**TASK TO COMPLETE**
Don't include pictures. Quote the lines below from the first through the line that contains "right of the photo', True, topr=(.030, .034))".

**TASK MATERIAL**
----------

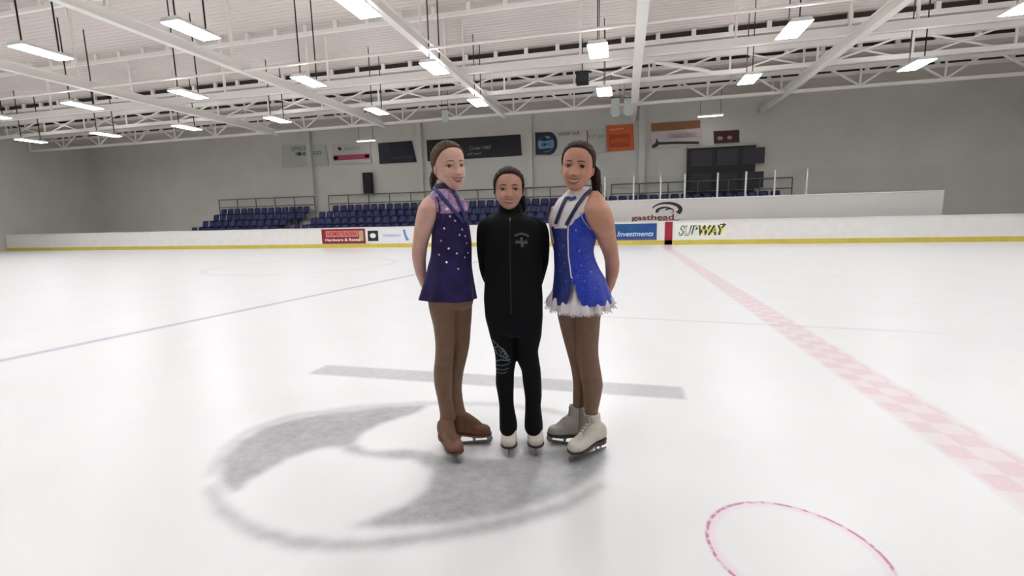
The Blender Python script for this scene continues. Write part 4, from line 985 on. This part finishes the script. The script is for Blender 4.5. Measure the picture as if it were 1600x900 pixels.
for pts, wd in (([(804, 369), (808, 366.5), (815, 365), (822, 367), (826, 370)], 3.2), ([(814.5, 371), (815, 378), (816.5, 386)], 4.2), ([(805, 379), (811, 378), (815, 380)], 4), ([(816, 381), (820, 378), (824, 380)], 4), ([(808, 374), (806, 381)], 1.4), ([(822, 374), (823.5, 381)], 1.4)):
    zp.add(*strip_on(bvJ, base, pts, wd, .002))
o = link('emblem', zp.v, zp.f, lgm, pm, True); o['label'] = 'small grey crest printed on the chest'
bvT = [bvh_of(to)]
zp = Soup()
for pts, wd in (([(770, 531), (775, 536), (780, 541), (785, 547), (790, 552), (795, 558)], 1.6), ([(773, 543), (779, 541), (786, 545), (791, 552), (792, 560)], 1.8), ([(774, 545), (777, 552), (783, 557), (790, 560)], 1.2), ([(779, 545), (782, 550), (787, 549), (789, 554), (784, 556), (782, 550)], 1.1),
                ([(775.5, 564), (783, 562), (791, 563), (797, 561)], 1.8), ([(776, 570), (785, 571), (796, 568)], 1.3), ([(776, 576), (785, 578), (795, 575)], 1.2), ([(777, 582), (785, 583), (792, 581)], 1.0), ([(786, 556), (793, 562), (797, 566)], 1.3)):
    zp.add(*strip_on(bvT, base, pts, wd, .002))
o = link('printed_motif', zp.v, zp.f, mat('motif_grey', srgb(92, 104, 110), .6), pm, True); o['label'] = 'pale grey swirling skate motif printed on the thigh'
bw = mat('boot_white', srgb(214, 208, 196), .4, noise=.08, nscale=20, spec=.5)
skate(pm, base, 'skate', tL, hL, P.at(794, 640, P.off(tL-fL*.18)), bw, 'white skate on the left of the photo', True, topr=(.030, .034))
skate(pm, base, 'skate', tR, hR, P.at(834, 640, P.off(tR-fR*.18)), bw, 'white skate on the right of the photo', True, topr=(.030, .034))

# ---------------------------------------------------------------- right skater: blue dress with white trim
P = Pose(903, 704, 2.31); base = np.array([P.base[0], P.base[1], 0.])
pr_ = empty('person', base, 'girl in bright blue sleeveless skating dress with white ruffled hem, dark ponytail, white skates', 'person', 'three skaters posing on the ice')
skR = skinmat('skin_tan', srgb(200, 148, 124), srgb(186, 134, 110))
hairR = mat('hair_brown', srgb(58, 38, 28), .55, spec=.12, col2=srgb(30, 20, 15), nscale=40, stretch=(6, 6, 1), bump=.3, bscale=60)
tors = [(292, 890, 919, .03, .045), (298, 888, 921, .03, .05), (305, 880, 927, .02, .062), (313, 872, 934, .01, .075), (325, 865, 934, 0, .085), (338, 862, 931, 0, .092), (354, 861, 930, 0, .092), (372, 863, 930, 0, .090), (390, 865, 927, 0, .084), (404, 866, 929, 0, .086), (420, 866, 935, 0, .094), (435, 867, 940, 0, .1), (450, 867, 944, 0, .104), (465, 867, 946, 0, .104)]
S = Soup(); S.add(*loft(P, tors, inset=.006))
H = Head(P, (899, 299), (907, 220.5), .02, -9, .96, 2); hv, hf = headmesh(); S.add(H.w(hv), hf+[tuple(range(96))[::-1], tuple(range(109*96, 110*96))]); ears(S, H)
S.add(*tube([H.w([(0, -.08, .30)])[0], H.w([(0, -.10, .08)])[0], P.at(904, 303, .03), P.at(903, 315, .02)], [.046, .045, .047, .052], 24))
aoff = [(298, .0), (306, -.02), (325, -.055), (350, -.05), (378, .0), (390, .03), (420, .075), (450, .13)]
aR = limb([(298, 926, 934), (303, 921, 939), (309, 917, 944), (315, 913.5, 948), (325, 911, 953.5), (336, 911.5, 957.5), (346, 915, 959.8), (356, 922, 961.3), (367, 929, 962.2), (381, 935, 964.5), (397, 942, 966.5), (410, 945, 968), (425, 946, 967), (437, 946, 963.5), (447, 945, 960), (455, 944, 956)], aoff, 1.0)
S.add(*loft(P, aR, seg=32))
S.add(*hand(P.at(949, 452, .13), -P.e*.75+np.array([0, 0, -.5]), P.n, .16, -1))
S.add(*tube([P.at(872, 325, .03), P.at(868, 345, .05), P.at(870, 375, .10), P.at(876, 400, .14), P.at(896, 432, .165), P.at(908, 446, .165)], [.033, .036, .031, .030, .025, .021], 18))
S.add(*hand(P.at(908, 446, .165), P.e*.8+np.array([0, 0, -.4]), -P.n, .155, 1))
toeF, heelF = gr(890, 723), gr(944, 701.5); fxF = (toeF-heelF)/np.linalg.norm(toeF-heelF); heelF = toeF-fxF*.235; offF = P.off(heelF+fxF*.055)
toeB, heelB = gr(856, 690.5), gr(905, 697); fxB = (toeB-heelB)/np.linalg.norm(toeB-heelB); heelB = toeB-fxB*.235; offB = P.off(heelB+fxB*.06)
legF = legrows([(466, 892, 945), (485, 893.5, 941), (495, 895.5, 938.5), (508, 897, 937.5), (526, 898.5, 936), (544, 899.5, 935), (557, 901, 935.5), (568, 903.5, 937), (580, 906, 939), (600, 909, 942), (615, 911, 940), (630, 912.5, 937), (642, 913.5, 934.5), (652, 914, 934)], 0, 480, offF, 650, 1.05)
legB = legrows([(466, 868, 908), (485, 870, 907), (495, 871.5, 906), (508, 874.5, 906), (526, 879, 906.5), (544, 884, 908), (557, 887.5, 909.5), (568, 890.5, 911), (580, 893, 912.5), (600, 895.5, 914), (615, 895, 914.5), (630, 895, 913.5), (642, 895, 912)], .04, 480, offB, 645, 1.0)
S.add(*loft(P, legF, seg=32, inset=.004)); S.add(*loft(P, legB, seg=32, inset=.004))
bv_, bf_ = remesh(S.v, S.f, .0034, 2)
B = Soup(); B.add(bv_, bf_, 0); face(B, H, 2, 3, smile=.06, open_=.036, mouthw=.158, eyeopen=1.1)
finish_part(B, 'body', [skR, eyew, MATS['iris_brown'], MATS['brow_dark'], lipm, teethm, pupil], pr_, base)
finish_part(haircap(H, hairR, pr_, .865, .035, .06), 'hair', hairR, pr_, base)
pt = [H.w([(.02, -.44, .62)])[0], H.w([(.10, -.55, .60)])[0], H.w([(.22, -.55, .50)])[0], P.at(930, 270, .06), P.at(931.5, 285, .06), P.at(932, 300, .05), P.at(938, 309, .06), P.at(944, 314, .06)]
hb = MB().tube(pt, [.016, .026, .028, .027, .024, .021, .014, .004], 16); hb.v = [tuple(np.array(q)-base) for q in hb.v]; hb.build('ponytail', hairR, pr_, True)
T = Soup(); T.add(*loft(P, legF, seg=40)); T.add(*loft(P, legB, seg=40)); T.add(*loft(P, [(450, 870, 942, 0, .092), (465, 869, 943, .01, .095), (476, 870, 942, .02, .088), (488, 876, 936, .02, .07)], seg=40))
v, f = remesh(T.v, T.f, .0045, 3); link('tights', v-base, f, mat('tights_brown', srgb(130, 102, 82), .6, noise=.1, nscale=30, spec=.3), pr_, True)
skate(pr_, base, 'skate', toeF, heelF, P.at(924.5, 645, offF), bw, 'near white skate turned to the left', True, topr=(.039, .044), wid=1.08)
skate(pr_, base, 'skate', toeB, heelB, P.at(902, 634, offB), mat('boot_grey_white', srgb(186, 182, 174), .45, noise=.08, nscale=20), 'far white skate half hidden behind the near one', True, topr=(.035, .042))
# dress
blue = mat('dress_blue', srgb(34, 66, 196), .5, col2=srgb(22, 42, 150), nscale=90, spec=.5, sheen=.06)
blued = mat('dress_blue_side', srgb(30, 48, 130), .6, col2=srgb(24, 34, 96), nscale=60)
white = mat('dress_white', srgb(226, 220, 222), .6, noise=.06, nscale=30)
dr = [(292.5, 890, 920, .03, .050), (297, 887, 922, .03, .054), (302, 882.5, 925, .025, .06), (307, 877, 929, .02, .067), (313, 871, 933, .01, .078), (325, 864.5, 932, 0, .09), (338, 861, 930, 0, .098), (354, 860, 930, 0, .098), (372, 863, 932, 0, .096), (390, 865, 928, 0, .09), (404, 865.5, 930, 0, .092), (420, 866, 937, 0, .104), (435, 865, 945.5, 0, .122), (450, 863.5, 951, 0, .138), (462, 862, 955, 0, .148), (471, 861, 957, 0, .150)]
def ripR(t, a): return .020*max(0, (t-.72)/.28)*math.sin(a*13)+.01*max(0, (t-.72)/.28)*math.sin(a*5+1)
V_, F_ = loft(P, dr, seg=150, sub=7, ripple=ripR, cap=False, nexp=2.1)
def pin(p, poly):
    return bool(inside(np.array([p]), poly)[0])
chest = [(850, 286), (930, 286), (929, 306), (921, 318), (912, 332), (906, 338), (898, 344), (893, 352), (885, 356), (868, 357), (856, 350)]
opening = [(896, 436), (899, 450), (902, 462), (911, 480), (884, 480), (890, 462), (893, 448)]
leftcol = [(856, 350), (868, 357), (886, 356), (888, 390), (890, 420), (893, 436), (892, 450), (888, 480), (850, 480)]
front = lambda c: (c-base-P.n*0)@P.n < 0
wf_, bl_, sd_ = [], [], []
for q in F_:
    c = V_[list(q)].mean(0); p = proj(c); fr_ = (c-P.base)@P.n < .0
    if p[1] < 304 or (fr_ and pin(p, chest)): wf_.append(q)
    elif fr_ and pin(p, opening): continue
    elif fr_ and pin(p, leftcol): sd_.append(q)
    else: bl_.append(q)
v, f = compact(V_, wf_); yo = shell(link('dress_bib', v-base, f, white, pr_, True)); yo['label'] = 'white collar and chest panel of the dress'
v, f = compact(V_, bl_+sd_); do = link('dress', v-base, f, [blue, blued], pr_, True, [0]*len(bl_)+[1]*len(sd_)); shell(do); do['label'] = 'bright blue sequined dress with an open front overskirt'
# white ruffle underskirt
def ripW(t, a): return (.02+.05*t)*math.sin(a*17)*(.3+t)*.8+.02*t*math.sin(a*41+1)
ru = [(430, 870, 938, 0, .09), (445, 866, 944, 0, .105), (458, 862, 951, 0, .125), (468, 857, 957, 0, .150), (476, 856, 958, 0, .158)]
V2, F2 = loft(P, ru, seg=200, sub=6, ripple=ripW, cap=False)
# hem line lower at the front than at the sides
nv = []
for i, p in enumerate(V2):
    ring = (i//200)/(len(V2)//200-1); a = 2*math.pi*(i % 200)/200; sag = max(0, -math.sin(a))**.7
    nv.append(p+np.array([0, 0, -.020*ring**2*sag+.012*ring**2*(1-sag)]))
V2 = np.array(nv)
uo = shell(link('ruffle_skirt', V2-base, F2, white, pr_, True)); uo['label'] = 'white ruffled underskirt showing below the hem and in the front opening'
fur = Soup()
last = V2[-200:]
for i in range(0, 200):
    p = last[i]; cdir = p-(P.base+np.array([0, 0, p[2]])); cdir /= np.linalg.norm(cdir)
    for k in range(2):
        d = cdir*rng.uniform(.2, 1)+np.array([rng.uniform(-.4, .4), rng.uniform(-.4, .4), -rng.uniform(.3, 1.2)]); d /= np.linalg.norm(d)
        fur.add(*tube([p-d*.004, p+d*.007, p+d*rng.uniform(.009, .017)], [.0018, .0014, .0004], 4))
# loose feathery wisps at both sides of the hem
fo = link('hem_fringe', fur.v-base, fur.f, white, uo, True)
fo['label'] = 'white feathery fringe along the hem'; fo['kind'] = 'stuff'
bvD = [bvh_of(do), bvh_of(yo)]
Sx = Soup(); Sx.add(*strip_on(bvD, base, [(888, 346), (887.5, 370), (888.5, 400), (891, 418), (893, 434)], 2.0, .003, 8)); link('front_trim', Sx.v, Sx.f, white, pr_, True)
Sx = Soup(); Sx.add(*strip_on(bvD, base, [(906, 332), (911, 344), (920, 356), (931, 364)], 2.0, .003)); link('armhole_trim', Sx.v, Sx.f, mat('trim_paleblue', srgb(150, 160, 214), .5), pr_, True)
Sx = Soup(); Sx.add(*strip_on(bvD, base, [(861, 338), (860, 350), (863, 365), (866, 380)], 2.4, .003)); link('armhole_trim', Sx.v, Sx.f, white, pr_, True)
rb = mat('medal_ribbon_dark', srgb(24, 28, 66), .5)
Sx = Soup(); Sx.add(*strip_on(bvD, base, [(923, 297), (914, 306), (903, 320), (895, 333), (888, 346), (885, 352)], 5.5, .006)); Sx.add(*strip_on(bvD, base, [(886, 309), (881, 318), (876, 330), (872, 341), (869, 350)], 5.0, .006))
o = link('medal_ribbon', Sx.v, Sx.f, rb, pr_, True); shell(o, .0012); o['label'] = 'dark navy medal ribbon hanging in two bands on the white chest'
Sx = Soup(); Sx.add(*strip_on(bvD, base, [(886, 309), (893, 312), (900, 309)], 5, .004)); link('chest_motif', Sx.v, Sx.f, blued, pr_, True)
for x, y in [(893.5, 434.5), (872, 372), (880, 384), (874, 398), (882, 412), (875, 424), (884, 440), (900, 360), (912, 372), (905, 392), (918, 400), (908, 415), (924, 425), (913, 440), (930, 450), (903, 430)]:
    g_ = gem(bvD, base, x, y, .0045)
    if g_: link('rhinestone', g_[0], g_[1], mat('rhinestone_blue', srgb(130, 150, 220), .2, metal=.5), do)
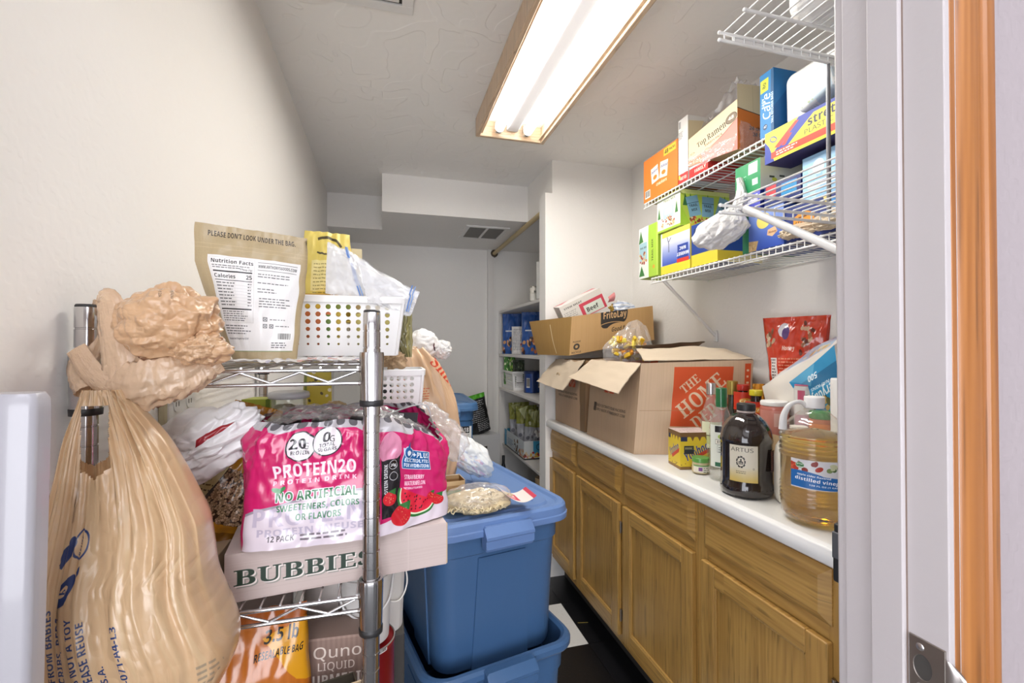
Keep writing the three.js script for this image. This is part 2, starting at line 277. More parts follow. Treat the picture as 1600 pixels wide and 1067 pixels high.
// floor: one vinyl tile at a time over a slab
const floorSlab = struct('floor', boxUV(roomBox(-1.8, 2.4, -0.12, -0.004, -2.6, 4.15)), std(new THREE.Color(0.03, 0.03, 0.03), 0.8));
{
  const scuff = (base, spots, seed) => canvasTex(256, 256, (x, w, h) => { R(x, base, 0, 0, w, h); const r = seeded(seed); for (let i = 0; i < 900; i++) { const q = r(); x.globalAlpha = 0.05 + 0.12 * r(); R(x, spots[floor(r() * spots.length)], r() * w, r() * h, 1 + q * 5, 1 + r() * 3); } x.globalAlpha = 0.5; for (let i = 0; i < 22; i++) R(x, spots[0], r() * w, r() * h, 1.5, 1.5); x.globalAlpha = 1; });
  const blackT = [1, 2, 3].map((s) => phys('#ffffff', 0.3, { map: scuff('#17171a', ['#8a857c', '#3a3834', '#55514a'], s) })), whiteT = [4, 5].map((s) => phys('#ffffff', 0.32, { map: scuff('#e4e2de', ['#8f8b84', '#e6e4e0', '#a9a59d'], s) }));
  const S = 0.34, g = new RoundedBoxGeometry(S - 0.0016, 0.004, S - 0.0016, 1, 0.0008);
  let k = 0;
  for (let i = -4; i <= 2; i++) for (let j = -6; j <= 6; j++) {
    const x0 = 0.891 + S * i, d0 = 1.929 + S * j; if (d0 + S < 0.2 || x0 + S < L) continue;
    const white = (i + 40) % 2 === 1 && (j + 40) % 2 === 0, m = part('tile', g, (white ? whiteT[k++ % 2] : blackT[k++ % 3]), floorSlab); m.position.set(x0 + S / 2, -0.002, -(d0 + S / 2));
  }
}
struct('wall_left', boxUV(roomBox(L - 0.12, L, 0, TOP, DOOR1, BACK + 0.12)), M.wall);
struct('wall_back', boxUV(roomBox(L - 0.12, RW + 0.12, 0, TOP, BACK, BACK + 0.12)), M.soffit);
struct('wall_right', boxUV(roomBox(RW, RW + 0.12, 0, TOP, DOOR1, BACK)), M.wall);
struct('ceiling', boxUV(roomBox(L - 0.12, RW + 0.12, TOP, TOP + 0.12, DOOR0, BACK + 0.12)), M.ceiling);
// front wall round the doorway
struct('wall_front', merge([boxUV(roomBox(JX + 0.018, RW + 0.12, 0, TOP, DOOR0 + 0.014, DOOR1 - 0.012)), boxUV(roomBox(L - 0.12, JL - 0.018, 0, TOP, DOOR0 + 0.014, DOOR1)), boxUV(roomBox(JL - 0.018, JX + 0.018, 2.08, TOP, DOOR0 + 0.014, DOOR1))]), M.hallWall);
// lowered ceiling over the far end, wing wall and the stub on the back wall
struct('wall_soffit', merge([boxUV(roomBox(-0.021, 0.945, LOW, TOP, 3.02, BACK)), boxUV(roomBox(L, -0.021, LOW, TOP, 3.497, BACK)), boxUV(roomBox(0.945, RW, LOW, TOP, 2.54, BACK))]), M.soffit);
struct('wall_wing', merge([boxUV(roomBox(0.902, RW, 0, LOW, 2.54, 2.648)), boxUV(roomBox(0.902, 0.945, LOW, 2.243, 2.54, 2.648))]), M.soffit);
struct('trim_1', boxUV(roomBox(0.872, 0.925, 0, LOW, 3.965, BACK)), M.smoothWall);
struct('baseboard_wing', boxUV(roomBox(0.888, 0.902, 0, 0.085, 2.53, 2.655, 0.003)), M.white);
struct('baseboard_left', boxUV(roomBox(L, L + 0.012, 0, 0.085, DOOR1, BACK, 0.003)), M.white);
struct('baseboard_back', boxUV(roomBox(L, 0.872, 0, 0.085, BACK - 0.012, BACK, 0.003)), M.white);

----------

**REPLY**
The Blender Python script for this scene continues. Write part 4, from line 985 on. This part finishes the script. The script is for Blender 4.5. Measure the picture as if it were 1600x900 pixels.
for pts, wd in (([(804, 369), (808, 366.5), (815, 365), (822, 367), (826, 370)], 3.2), ([(814.5, 371), (815, 378), (816.5, 386)], 4.2), ([(805, 379), (811, 378), (815, 380)], 4), ([(816, 381), (820, 378), (824, 380)], 4), ([(808, 374), (806, 381)], 1.4), ([(822, 374), (823.5, 381)], 1.4)):
    zp.add(*strip_on(bvJ, base, pts, wd, .002))
o = link('emblem', zp.v, zp.f, lgm, pm, True); o['label'] = 'small grey crest printed on the chest'
bvT = [bvh_of(to)]
zp = Soup()
for pts, wd in (([(770, 531), (775, 536), (780, 541), (785, 547), (790, 552), (795, 558)], 1.6), ([(773, 543), (779, 541), (786, 545), (791, 552), (792, 560)], 1.8), ([(774, 545), (777, 552), (783, 557), (790, 560)], 1.2), ([(779, 545), (782, 550), (787, 549), (789, 554), (784, 556), (782, 550)], 1.1),
                ([(775.5, 564), (783, 562), (791, 563), (797, 561)], 1.8), ([(776, 570), (785, 571), (796, 568)], 1.3), ([(776, 576), (785, 578), (795, 575)], 1.2), ([(777, 582), (785, 583), (792, 581)], 1.0), ([(786, 556), (793, 562), (797, 566)], 1.3)):
    zp.add(*strip_on(bvT, base, pts, wd, .002))
o = link('printed_motif', zp.v, zp.f, mat('motif_grey', srgb(92, 104, 110), .6), pm, True); o['label'] = 'pale grey swirling skate motif printed on the thigh'
bw = mat('boot_white', srgb(214, 208, 196), .4, noise=.08, nscale=20, spec=.5)
skate(pm, base, 'skate', tL, hL, P.at(794, 640, P.off(tL-fL*.18)), bw, 'white skate on the left of the photo', True, topr=(.030, .034))
skate(pm, base, 'skate', tR, hR, P.at(834, 640, P.off(tR-fR*.18)), bw, 'white skate on the right of the photo', True, topr=(.030, .034))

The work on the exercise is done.